За Хворостининым и Грамотиным, яркими представителями двух разных типов культурных «перелетов» своего времени, можно было бы указать и другие фигуры отщепенцев от старого московского уклада, не столь заметных. Таков, например, по словам известного путешественника Олеария, «знатный богатый купец в русской Нарве» (то есть в Иван-городе) Филипп. Олеарий не хочет называть его фамилии, потому что когда Олеарий печатал свою книгу о России, этот купец был еще жив. В 1634 году немецкие путешественники посетили проездом Филиппа и беседовали с ним по душе. Филипп сказал им, между прочим, что «он никакого значения не придает иконам», что он понимает пост по-своему, не так, как прочие русские, которые в посты едят рыбу и пьют мед и водку: «я пощусь (говорил он), если я не принимаю ничего, кроме воды и хлеба, и усердно молюсь». Но свои взгляды «истинного христианина» Филипп держал про себя и не обнаруживал перед соотечественниками, ибо «не имел на это призвания» и не желал прослыть за безумца или за еретика. Такое тихое и осторожное религиозное свое-мыслие было свойственно, разумеется, не одному Филиппу. В печатном служебнике 1647 года находится любопытнейший официальный намек на то, что в первой половине XVII века мелкие уклонения от старых московских обычаев (например, брадобритие) были всеобщими: «сею ересию не токмо простии, но и самодержавние объяти быша». И нельзя поэтому не верить, что людей, подобных Филиппу, было много: исключительные события смутной эпохи и наплыв иноземцев влияли на умы, создавали новую обстановку жизни, невольно сближали с новыми людьми и взглядами.

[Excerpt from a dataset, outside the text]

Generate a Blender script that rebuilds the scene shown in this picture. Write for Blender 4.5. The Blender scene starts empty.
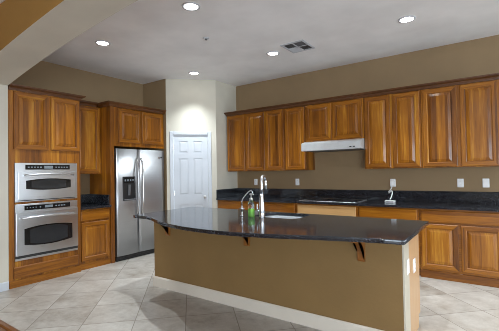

По службе и торговым связям русским приходилось жить с «немцами», иногда даже в деловой зависимости от них. В таких условиях умы эмансипировались, нравы распускались, традиции и верования переставали угнетать мысль, и рождалось вольнодумство или «еретичество»: люди пренебрегали храмами, иконами, постами, говением, порицали владык и попов, перенимали «немецкое» платье, привыкали брить бороды (по старому слову — «скоблить рыло»). Относя все эти явления ко влиянию религиозной протестантской пропаганды, московские охранители признали очередным и важнейшим делом борьбу с протестантством и его обличение.
Дело это началось с борьбы литературной. Московские богословы прежде всего обратили внимание на то, что в Московском государстве обращалось много церковных книг, печатанных в разных русских типографиях Речи Посполитой. Разорение, пожары и грабежи смутных лет истребили на Руси много книжного добра. Книг не хватало; московский Печатный двор, работая на семи типографских станах, не успевал удовлетворять книжные нужды. Поэтому приходилось доставать книги из-за рубежа, и власти до 1627 года тому не препятствовали. В этом же году привезена была в Москву из Литвы в значительном количестве книга львовского ученого «дидаскала» Кирилла Транквиллиона-Ставровецкого «Евангелие учительное или слова на воскресные и праздничные дни». Эта книга возбудила сомнения уже на своей родине. Автор отметил о ней сам, что «гнилое слово хульного языка, полное лжи и яда змия адского, промчалось всюду по всей земле Русской». Проникло оно и в Москву: московская цензура нашла книгу еретической, и власти осудили ее на сожжение, «чтоб та ересь и смута в мире не была». Мало того: указано было объявить всем людям, чтобы «впредь никто никаких книг литовские печати и письменных литовских не покупали». Но не остановились и на этом: в следующем 1628 году приказано было переписать во всех церквах во всем государстве церковные «литовские» книги и отобрать их, оставив временно лишь там, где без них нельзя будет служить и «останутся церкви без пенья». Отбирали литовские книги и у частных лиц. Такими распоряжениями надеялись пресечь один из путей, которыми проникали в Москву еретические влияния.
Одновременно с мерами этого порядка, внешне-полицейскими, охранители старых устоев нашли нужным бороться с ересями по существу — богословской полемикой. Соображали вполне правильно, что в данное время из Речи Посполитой, — страны, где господствовал католицизм, — шло влияние не «римской веры», а протестантских толков, которые там расплодились. И потому полемику почти всегда направляли не против «латинян», а на «лютеры и иные еретики». Появилось не мало трактатов, направленных именно против протестантских учений. Можно даже сказать, что весь круг литературного творчества Московской Руси первой половины XVII века исчерпывался всего двумя темами: описаниями и размышлениями, посвященными смуте начала века, и затем богословской полемикой. Тому и другому предмету посвящались десятки произведений самого различного достоинства, переводных и оригинальных, компилятивных и самостоятельных. Москва стала на защиту православия с большой энергией и выставила, наряду с жалкими, мало просвещенными начетчиками, замечательных борцов.